神漫画から駄作に…“引き伸ばし”がヒドイ『サンデー』漫画ベスト3

神漫画から駄作に…“引き伸ばし”の犠牲になった『サンデー』連載作品ランキング

神漫画から駄作に…“引き伸ばし”の犠牲になった『サンデー』連載作品ランキング (C)PIXTA

週刊漫画誌などで横行している、人気を長引かせるための“引き伸ばし”行為。これによって作品のクオリティが右肩下がりとなり、駄作となってしまうことも珍しくない。今回はとくに引き伸ばし失敗の傾向が強い『週刊少年サンデー』の作品にフォーカスしてみよう。

<3位>『神のみぞ知るセカイ』若木民喜

『神のみぞ知るセカイ』は、2008年から約6年にわたって連載されていた作品。「ギャルゲー」の設定を現実世界に持ち込むというユニークな設定で、ヒロインを攻略対象に見立て、恋に落としていく物語だ。

“ギャルゲーオタク”の主人公がヒロインを理詰めで攻略していく…という展開はこれまでのラブコメにはない要素。さらに魅力的なヒロインが多数登場することもあり、連載が始まった当初は新時代のラブコメとして大いに期待されていた。

2010年から、3期にわたってTVアニメ化されたところを見ても、作品として大成功だったことは間違いないだろう。しかし途中からクオリティ低下が指摘され始め、とくに「過去編」は賛否両論を巻き起こすことに。

読者の間では、《途中から引き伸ばしがひどかった》《ラブコメ最高傑作は神のみぞ知るセカイ(ただし女神篇まで)》《名作になる可能性が高かったラブコメを凡作に落とすサンデー編集部なんなんだ》といった声も少なくない。

<2位>『絶対可憐チルドレン』椎名高志

『絶対可憐チルドレン』は、『GS美神 極楽大作戦!!』で知られる椎名高志による連載作品。約16年にわたって続き、単行本は全63巻という超大作だ。ところが、主にファンから評価されているのは15巻までだった。

同作はトップクラスの超能力を持つ少女3人が、国家組織に属するチーム「ザ・チルドレン」として難事件を解決していくSFコメディ。「ザ・チルドレン」メンバーの成長に合わせて、小学生編・中学生編・高校生編で構成されている。

そして15巻までが小学生編にあたるのだが、原点にして頂点だと高く評価する読者が多い模様。ネット上では、《小学生編は名作だと思う》《少年漫画としてなら15巻まででいいな~絶チル》《15巻までは間違いなく名作なんだよ絶チル。なんでどんどん人に勧めづらくなっていくんだ絶チル》などと言われていた。

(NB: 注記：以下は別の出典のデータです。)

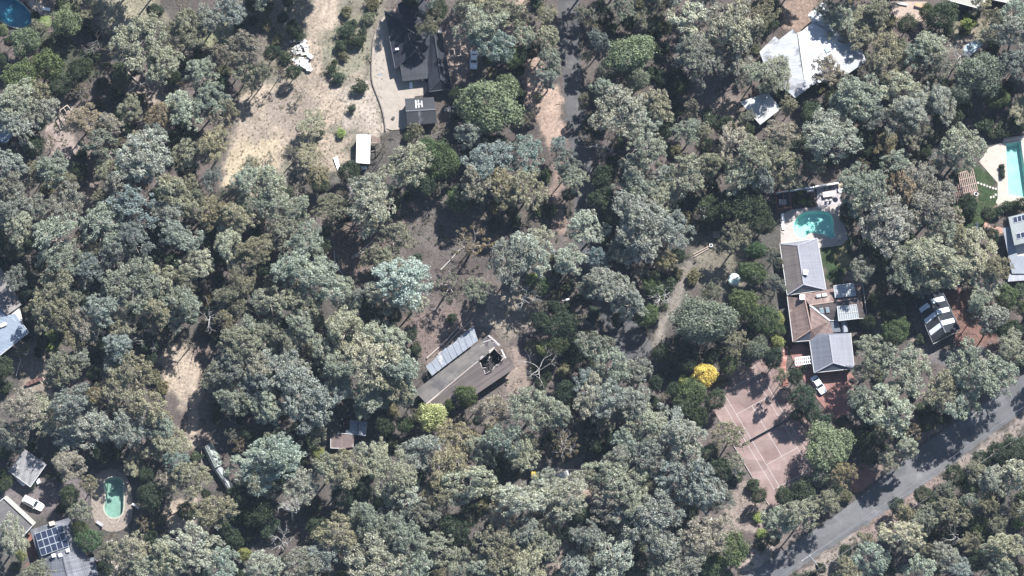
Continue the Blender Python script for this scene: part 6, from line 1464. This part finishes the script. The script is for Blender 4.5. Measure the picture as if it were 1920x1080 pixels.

物語として中学生編や高校生編が不要だったというわけでもないのだが、どこか“蛇足感”を与えてしまったらしい。

<1位>『犬夜叉』高橋留美子

高橋留美子といえば、『うる星やつら』や『めぞん一刻』といった名作を生み出したレジェンド漫画家。現代的な作風の『犬夜叉』でも大ヒットを飛ばしたが、その内容に不満を覚えるファンも多いという。

同作は戦国時代を舞台として、妖怪に力をもたらす「四魂の玉」をめぐる冒険を描いた作品。1996年から約12年連載され、全56巻という大長編となった。

これほどまでに長く続いたのは、宿敵として登場した奈落の存在が大きいだろう。彼は主人公・犬夜叉と何度も相まみえるが、そのたびに逃げてばかり。奈落が本編中で逃亡した回数は、なんと20回以上。結果として、大長編が出来上がったわけだ。

テンプレのように繰り返される物語に飽きてしまった人からは、《ずっと奈落が逃げまくってた記憶しかない》《奈落関係の話が遅々として進まない。何回逃げんねんお前は、はぐれメタルかよ》《奈落は逃げすぎだし、序盤と最終盤以外は見なくても何とかなる》といったツッコミが寄せられている。

どこまでが作者自身の意志で、どこからが大人の事情による引き伸ばしなのか…。おそらくは業界のタブーであり、それこそ神のみぞ知る世界なのだろうが、漫画家の名誉のために明かしてほしいところだ。